◆ WHAT YOU SHOULD DO ◆
Start at the line where "Reconstruct this image" appears and end at the line where "random.seed(7)" appears; repeat those lines exactly, both ends included, leaving pictures behind.
-- start --
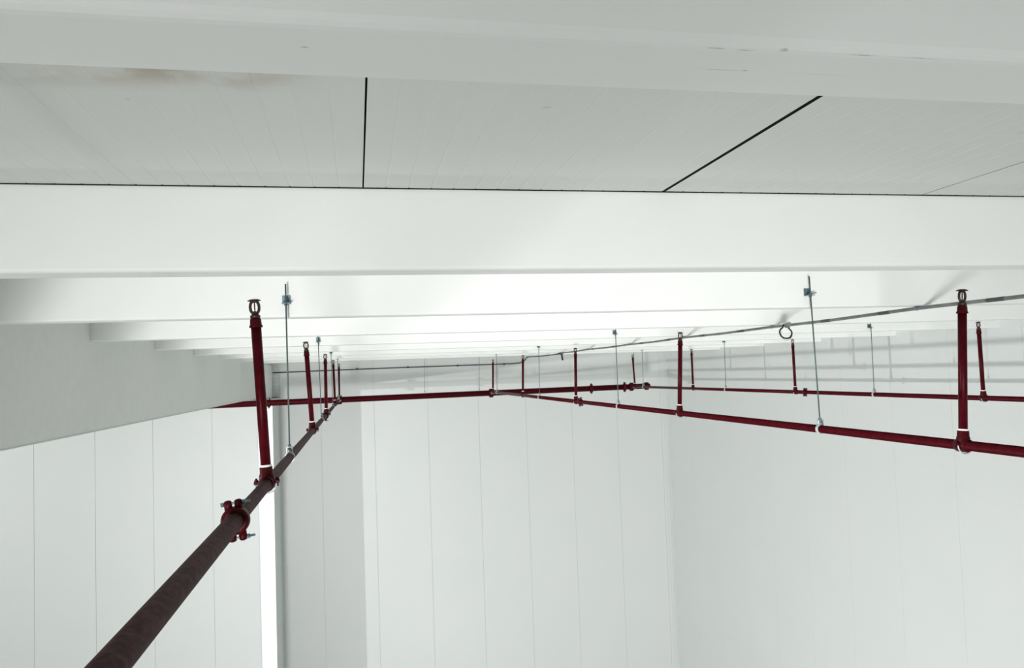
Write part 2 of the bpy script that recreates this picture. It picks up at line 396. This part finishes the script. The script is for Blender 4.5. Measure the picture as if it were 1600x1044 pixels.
riser('tallest looking red sprinkler riser, at left on the dusty pipe, against the bright wall edge', P1, 3.16, (-0.388, 3.16, .322), .0195, G1, .022)
riser('second red sprinkler riser from the camera on the dusty left pipe', P1, 6.30, (-0.391, 6.30, .300), .0185, G1, .022)
riser('third red sprinkler riser from the camera on the dusty left pipe', P1, 9.05, (-0.350, 9.05, .285), .018, G1, .022)
riser('fourth red sprinkler riser on the left pipe, last but one before the header', P1, 12.6, (-0.368, 12.6, .296), .018, G1, .022)
riser('farthest red sprinkler riser on the left pipe, right at the header', P1, 15.55, (-0.345, 15.55, .290), .018, G1, .022)
riser('large red sprinkler riser near the right edge of view, crossed by the grey conduit', P2, 3.08, (2.738, 3.08, .312), .019, G2, .023)
riser('second red sprinkler riser from the camera on the middle pipe, its head above the conduit', P2, 6.247, (2.732, 6.247, .298), .0185, G2, .023)
riser('third red sprinkler riser on the middle pipe, next to its coupling', P2, 9.452, (2.711, 9.452, .285), .018, G2, .0255)
riser('fourth red sprinkler riser on the middle pipe, in front of the header', P2, 12.647, (2.716, 12.647, .284), .018, G2, .0255)
riser('farthest red sprinkler riser on the middle pipe, at its junction with the header', P2, 15.55, (2.714, 15.55, .280), .018, G2, .0255)
riser('nearest red sprinkler riser on the right pipe, leaning beside the large one', P3, 6.266, (5.722, 6.266, .328), .0185, G3, .024)
riser('second red sprinkler riser on the right pipe, beside its coupling below the cable loop', P3, 9.443, (5.725, 9.443, .317), .018, G3, .024)
riser('third red sprinkler riser on the right pipe, just past the wall corner', P3, 12.666, (5.73, 12.666, .307), .018, G3, .0245)
riser('farthest red sprinkler riser on the right pipe, above the header end', P3, 15.55, (5.70, 15.55, .293), .018, G3, .0245)

# ------------------------------------------------------------------ threaded rod hangers
def hanger(label, foot, ybeam, top, r_pipe, group, pin=False, big=False, rod_r=.0042):
    foot = V(foot); top = V(top)
    t = thing('pipe_hanger', label, 'hanger', foot, group)
    d = top-foot
    bm = bmesh.new(); cyl(bm, V((0, 0, r_pipe+.012)), d, rod_r, 10); obj('rod', bm, M_rod, t)
    bm = bmesh.new(); R = r_pipe+.003
    lathe(bm, (0, -.011, 0), (0, 1, 0), [(0, R-.002), (0, R+.002), (.022, R+.002), (.022, R-.002)], 28)
    box(bm, -.016, .016, -.012, .012, R, R+.004); box(bm, -.016, -.012, -.012, .012, R-.004, R+.030); box(bm, .012, .016, -.012, .012, R-.004, R+.030)
    box(bm, -.016, .016, -.012, .012, R+.027, R+.031)
    c = obj('clamp_ring', bm, M_zincb, t, 0.001)
    bm = bmesh.new(); cyl(bm, (0, 0, R+.031), (0, 0, R+.041), .0095, 6, False); cyl(bm, (0, 0, R+.014), (0, 0, R+.024), .0095, 6, False); obj('nut', bm, M_rod, c)
    if ybeam is not None:
        bz = (0.425 if big else HB+.06) - foot.z; by = ybeam-foot.y
        bm = bmesh.new()
        s = .0215
        k = d*(bz/d.z)
        box(bm, k.x-s, k.x+s, by-.005, by, bz-s, bz+s)
        box(bm, k.x-s, k.x+s, k.y-.018, by, bz-s-.004, bz-s)
        br = obj('bracket', bm, M_zinc, t, 0.001)
        bm = bmesh.new(); cyl(bm, (k.x+.005, by-.016, bz), (k.x+.005, by-.005, bz), .010, 6, False)
        cyl(bm, (k.x+.005, by-.026, bz), (k.x+.005, by-.005, bz), .0045, 8)
        if pin: cyl(bm, (k.x, k.y, bz-s+.006), (k.x+.040, k.y, bz-s+.012), .003, 8)
        obj('anchor_bolt', bm, M_rod, br)
        bm = bmesh.new(); cyl(bm, k+V((0, 0, -s-.013)), k+V((0, 0, -s-.004)), .009, 6, False); cyl(bm, k+V((0, 0, -s)), k+V((0, 0, -s+.009)), .009, 6, False)
        obj('nut', bm, M_rod, br)
    return t
GH = ['threaded rod hangers of the left branch pipe', 'threaded rod hangers of the middle branch pipe', 'threaded rod hangers of the right branch pipe', 'threaded rod hangers of the header pipe']
hanger('nearest steel rod hanger with square zinc bracket, right of the tallest riser at left', P1(4.19), 4.226, (-0.356, 4.19, .503), .022, GH[0], big=True)
hanger('second steel rod hanger on the dusty left pipe, behind its second riser', P1(7.83), 7.863, (-.368, 7.83, .42), .022, GH[0])
hanger('third thin steel rod hanger on the left pipe, before its fourth riser', P1(11.44), 11.47, (-.363, 11.44, .42), .022, GH[0])
hanger('farthest steel rod hanger on the left pipe, close to the header', P1(15.06), 15.09, (-.356, 15.06, .41), .022, GH[0])
hanger('long steel rod hanger with dark bracket and side pin, crossing the grey conduit', P2(4.19), 4.226, (2.672, 4.19, .515), .023, GH[1], pin=True, big=True)
hanger('second steel rod hanger on the middle pipe, between its second and third risers', P2(7.83), 7.863, (2.692, 7.83, .42), .023, GH[1])
hanger('third steel rod hanger on the middle pipe, between its third and fourth risers', P2(11.44), 11.47, (2.708, 11.44, .42), .0255, GH[1])
hanger('farthest steel rod hanger on the middle pipe, just before the header', P2(15.06), 15.09, (2.70, 15.06, .41), .0255, GH[1])
hanger('nearest steel rod hanger on the right pipe, left of the large riser', P3(7.83), 7.863, (5.735, 7.83, .45), .024, GH[2])
hanger('second steel rod hanger on the right pipe, between its second and third risers', P3(11.44), 11.47, (5.743, 11.44, .42), .0245, GH[2])
hanger('farthest steel rod hanger on the right pipe, near the header end', P3(15.06), 15.09, (5.732, 15.06, .41), .0245, GH[2])
for x, lb in ((1.33, 'thin rod hanger on the header pipe between left and middle branch pipes'), (2.45, 'rod hanger with raised clamp on the header, just left of the middle branch junction'),
              (5.80, 'rod hanger with raised clamp on the header pipe near its capped right end')):
    c = V(hl)+PH(x); hanger(lb, c, None, (x+.02, 15.77, HC), .058, GH[3], rod_r=.0042 if x > 2 else .0032)

# ------------------------------------------------------------------ grey conduit under the beams
t = thing('conduit', 'grey conduit strapped under the ceiling beams, running from right edge to far wall', 'conduit', (3.49, 1.2, HB-.0145))
cp = [(3.49, 1.2), (3.49, 3.5), (3.47, 4.15), (3.53, 5.9), (3.50, 7.9), (3.53, 9.7), (3.50, 11.5), (3.56, 13.35)]
o0 = V((3.49, 1.2, 0))
def cpt(y):
    for (xa, ya), (xb, yb) in zip(cp[:-1], cp[1:]):
        if ya <= y <= yb: f = (y-ya)/(yb-ya); break
    near = min(abs(y-(b_+BW/2)) for b_ in ybeams)
    sag = -.006*min(1, near/.9)
    return V((xa+(xb-xa)*f, y, sag)) - o0
ys = [1.2+.15*k for k in range(81)]+[13.35]
bm = bmesh.new(); tube(bm, [cpt(y) for y in ys], .0112, 14); obj('tube', bm, M_conduit, t)
M_cond2 = mat('dark_conduit_sleeve', (0.085, 0.09, 0.09), 0.5)
for y in [2.1, 2.85, 3.62, 4.55, 5.25, 6.6, 7.4, 8.3, 9.2, 10.3, 11.2, 12.2]:
    bm = bmesh.new(); tube(bm, [cpt(y), cpt(y+.06), cpt(y+.12)], .0122, 14); s_ = obj('sleeve', bm, M_cond2, t); s_['label'] = 'dark sleeve'
for yb in ybeams[1:8]:
    y = yb+BW/2 if yb < 13 else 13.3
    c = cpt(min(y, 13.34)); bm = bmesh.new()
    rings(bm, [(c+V((0, -.009, 0)), .0135), (c+V((0, .009, 0)), .0135)], 14)
    box(bm, c.x-.006, c.x+.026, c.y-.009, c.y+.009, .010, .0135)
    cyl(bm, c+V((.018, 0, .004)), c+V((.018, 0, .012)), .005, 6, False)
    obj('saddle_clip', bm, M_zinc, t)
# hanging loop of spare cable taped to the conduit
lp = V((3.525, 5.85, HB-.014))
t = thing('cable_loop', 'small loop of spare black cable hanging from the grey conduit', 'cable', lp)
bm = bmesh.new(); pts = []
for k in range(33):
    a = math.radians(55 - 290*k/32)
    pts.append((-.036+.055*math.cos(a)*(1+.06*math.sin(3*a)), .006*math.sin(a*2), -.066+.046*math.sin(a)-.12*.046*math.cos(a)))
pts = [(.004, 0, .004)] + pts + [(-.05, 0, .004)]
tube(bm, pts, .0068, 8); obj('cable', bm, M_cable, t)
bm = bmesh.new(); tube(bm, [(-.022+.050*math.cos(math.radians(20-230*k/24)), .008, -.080+.050*math.sin(math.radians(40-260*k/24))) for k in range(25)], .0011, 6); obj('thin_wire', bm, M_cable, t)
bm = bmesh.new(); rings(bm, [(V((-.075, -.12, -.002)), .011), (V((-.062, -.10, -.003)), .019), (V((-.02, .0, -.005)), .023), (V((.03, .10, -.003)), .018), (V((.042, .13, -.001)), .011)], 12); obj('tape_wrap', bm, M_conduit, t)
# dangling cable tail where the conduit ends
bm = bmesh.new()
tube(bm, [(0, -.02, .008), (0, 0, .0), (.018, .0, -.035), (.022, 0, -.075), (.03, 0, -.125)], .017, 10)
rings(bm, [(V((-.05, 0, -.004)), .012), (V((-.03, 0, -.004)), .016), (V((.03, 0, -.002)), .016), (V((.05, 0, -.002)), .010)], 10)
o = obj('cable_tail', bm, M_cable); o.location = (3.57, 13.40, ZC+HB-.018); tag(o, 'short dark cable tail hanging at the far end of the grey conduit', 'cable')
# thin cable carried on along the far wall
bm = bmesh.new()
pw = [(3.57, 13.42, .308), (3.66, 14.4, .312), (3.72, 15.12, .316), (3.80, 15.9, .322), (3.95, 17.6, .35), (3.96, 17.97, .352), (3.93, 17.965, .31), (3.86, 17.965, .25), (3.80, 17.965, .224), (3.70, 17.965, .212), (3.58, 17.965, .208), (2.1, 17.965, .203), (0.60, 17.965, .198), (-.7, 17.965, .187), (XB+.04, 17.955, .176)]
tube(bm, pw, .011, 8)
for x in (3.4, 2.3, 1.15, 0.0, -1.1): box(bm, x-.02, x+.02, 17.955, 17.995, .185, .222)
o = obj('cable', bm, M_cable); o.location = (0, 0, ZC); tag(o, 'thin dark cable clipped level along the top of the far wall', 'cable')
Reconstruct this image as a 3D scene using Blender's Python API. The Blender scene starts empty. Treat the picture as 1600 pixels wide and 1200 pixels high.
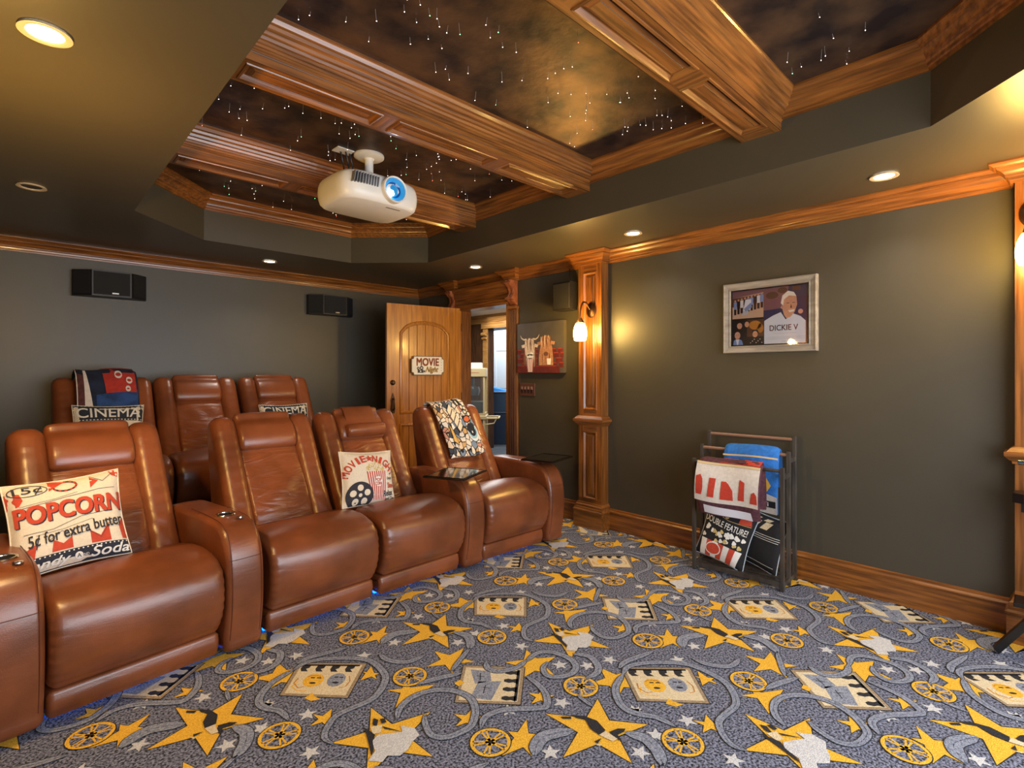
import bpy, bmesh, math, random
from mathutils import Vector, Matrix
from mathutils.geometry import tessellate_polygon
R = math.radians; PI = math.pi
SC = bpy.context.scene; COL = SC.collection
random.seed(7)

# ------------------------------------------------------------------ camera, world, exposure, large lights
CAMH = 1.36; YAW = R(43.6); FPX = 816.0; HORIZ = 585.0
cam = bpy.data.objects.new('camera', bpy.data.cameras.new('camera')); COL.objects.link(cam)
cam.location = (0, 0, CAMH); cam.rotation_euler = (R(90), 0, -YAW)
cam.data.sensor_width = 36; cam.data.lens = FPX/1600*36; cam.data.shift_y = -15/1600
cam.data.clip_start = .02; SC.camera = cam
SC.view_settings.view_transform = 'Standard'; SC.view_settings.look = 'None'
SC.view_settings.gamma = 1; SC.view_settings.exposure = 0.55; SC.view_settings.use_curve_mapping = False
w = bpy.data.worlds.new('world'); SC.world = w; w.use_nodes = True
w.node_tree.nodes['Background'].inputs[0].default_value = (.8, .87, 1, 1)
w.node_tree.nodes['Background'].inputs[1].default_value = .3
def light(name, kind, loc, energy, color, rot=(0, 0, 0), parent=None, **kw):
    d = bpy.data.lights.new(name, kind); d.energy = energy; d.color = color
    for k, v in kw.items(): setattr(d, k, v)
    o = bpy.data.objects.new(name, d); COL.objects.link(o); o.location = loc; o.rotation_euler = rot
    if parent: o.parent = parent
    return o
# cool fill lamp added at the unseen front wall; no screen is built
light('front_fill_light', 'AREA', (1.73, -1.06, 1.35), 100, (.86, .92, 1), rot=(R(90), 0, 0), shape='RECTANGLE', size=3.0, size_y=1.7)
# daylight in the hall beyond the doorway
light('hall_light', 'AREA', (5.2, 6.2, 2.4), 60, (1, .97, .92), shape='RECTANGLE', size=2.0, size_y=2.0)
light('far_room_light', 'AREA', (7.6, 8.3, 2.4), 60, (.86, .94, 1), shape='RECTANGLE', size=1.8, size_y=2.6)

# ------------------------------------------------------------------ helpers
XL, XR, YF, YB, ZS, ZT = -.33, 3.79, -1.12, 5.72, 2.44, 2.80
sa, ca = math.sin(YAW), math.cos(YAW)
def onz(px, py, z=0.0):          # a reading of the photograph turned into a point on a level plane
    d = FPX*(CAMH-z)/(py-HORIZ); l = (px-800)/FPX*d
    return d*sa+l*ca, d*ca-l*sa
def srgb(h):
    h = h.lstrip('#'); c = [int(h[i:i+2], 16)/255 for i in (0, 2, 4)]
    return tuple(x/12.92 if x <= .04045 else ((x+.055)/1.055)**2.4 for x in c)
MATS = {}
def mat(name, color, rough=.6, metal=0, noise=0, nscale=20, bump=0, bscale=60, coat=0, emit=None, estr=0, stretch=None, color2=None, spec=None, trans=0, alpha=1, sheen=0, detail=3):
    if name in MATS: return MATS[name]
    m = bpy.data.materials.new(name); m.use_nodes = True; nt = m.node_tree; b = nt.nodes['Principled BSDF']
    col = srgb(color) if isinstance(color, str) else color
    b.inputs['Base Color'].default_value = (*col, 1); b.inputs['Roughness'].default_value = rough
    b.inputs['Metallic'].default_value = metal; b.inputs['Coat Weight'].default_value = coat; b.inputs['Coat Roughness'].default_value = .12
    b.inputs['Transmission Weight'].default_value = trans; b.inputs['Alpha'].default_value = alpha
    b.inputs['Sheen Weight'].default_value = sheen
    if spec is not None: b.inputs['Specular IOR Level'].default_value = spec
    if emit: b.inputs['Emission Color'].default_value = (*(srgb(emit) if isinstance(emit, str) else emit), 1); b.inputs['Emission Strength'].default_value = estr
    if noise or color2 or bump:
        tc = nt.nodes.new('ShaderNodeTexCoord'); mp = nt.nodes.new('ShaderNodeMapping'); nt.links.new(tc.outputs['Object'], mp.inputs[0])
        if stretch: mp.inputs['Scale'].default_value = stretch
    if noise or color2:
        n = nt.nodes.new('ShaderNodeTexNoise'); n.inputs['Scale'].default_value = nscale; n.inputs['Detail'].default_value = detail
        nt.links.new(mp.outputs[0], n.inputs[0])
        r = nt.nodes.new('ShaderNodeValToRGB'); nt.links.new(n.outputs[0], r.inputs[0]); nt.links.new(r.outputs[0], b.inputs['Base Color'])
        c2 = (srgb(color2) if isinstance(color2, str) else color2) if color2 else tuple(x*(1-noise) for x in col)
        r.color_ramp.elements[0].position = .36; r.color_ramp.elements[1].position = .64
        r.color_ramp.elements[0].color = (*c2, 1); r.color_ramp.elements[1].color = (*col, 1)
    if bump:
        n2 = nt.nodes.new('ShaderNodeTexNoise'); n2.inputs['Scale'].default_value = bscale; n2.inputs['Detail'].default_value = 4
        nt.links.new(mp.outputs[0], n2.inputs[0])
        bp = nt.nodes.new('ShaderNodeBump'); bp.inputs['Strength'].default_value = bump; bp.inputs['Distance'].default_value = .01
        nt.links.new(n2.outputs[0], bp.inputs['Height']); nt.links.new(bp.outputs[0], b.inputs['Normal'])
    MATS[name] = m; return m
def wood(name, axis, c1, c2, rough=.32):
    s = [14, 14, 14]; s[axis] = .8
    m = mat(name, c1, rough, color2=c2, nscale=4, stretch=tuple(s), bump=.05, bscale=12, detail=8)
    m.node_tree.nodes['Principled BSDF'].inputs['Coat Weight'].default_value = .25
    return m
WC = ('#955B26', '#633A17')
WX, WY, WZ = (wood('cherry_grain_'+'xyz'[i], i, *WC) for i in range(3))
WD = mat('dark_glaze', '#3A1D0C', .45)
DOORW = wood('door_pine', 2, '#BC7820', '#985A14', .3)
PAINT = mat('wall_paint', '#464136', .42, noise=.08, nscale=2.5, bump=.03, bscale=250)
CPAINT = mat('ceiling_paint', '#4C4536', .38, noise=.06, nscale=2, bump=.03, bscale=250)
BLACK = mat('black_plastic', '#17171A', .4)
WHITE = mat('white_plastic', '#DDDAD2', .35)
METAL = mat('chrome', '#D9D6D0', .15, metal=1)
BRONZE = mat('dark_bronze', '#4A3323', .35, metal=.9)

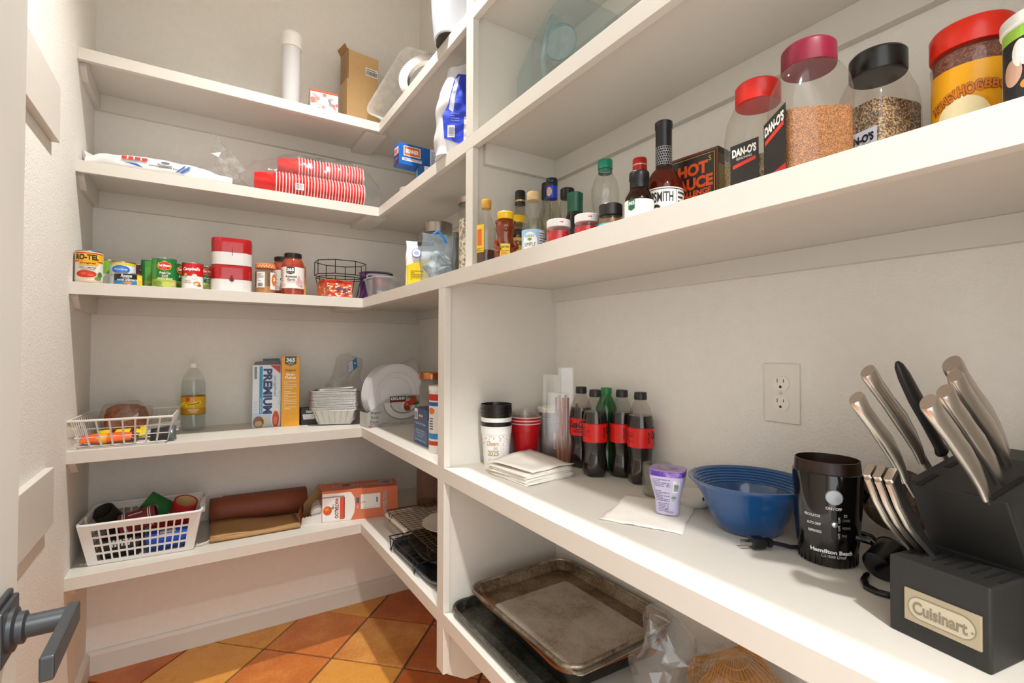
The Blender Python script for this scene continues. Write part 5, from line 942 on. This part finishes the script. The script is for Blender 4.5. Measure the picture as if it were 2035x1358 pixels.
-- end --
◆ ANSWER TO THE PROBLEM ◆
Reconstruct this image as a 3D scene using Blender's Python API. The Blender scene starts empty. Treat the picture as 1600 pixels wide and 1200 pixels high.
import bpy, bmesh, math, random
from mathutils import Vector, Matrix
from mathutils.geometry import tessellate_polygon
R = math.radians; PI = math.pi
SC = bpy.context.scene; COL = SC.collection
random.seed(7)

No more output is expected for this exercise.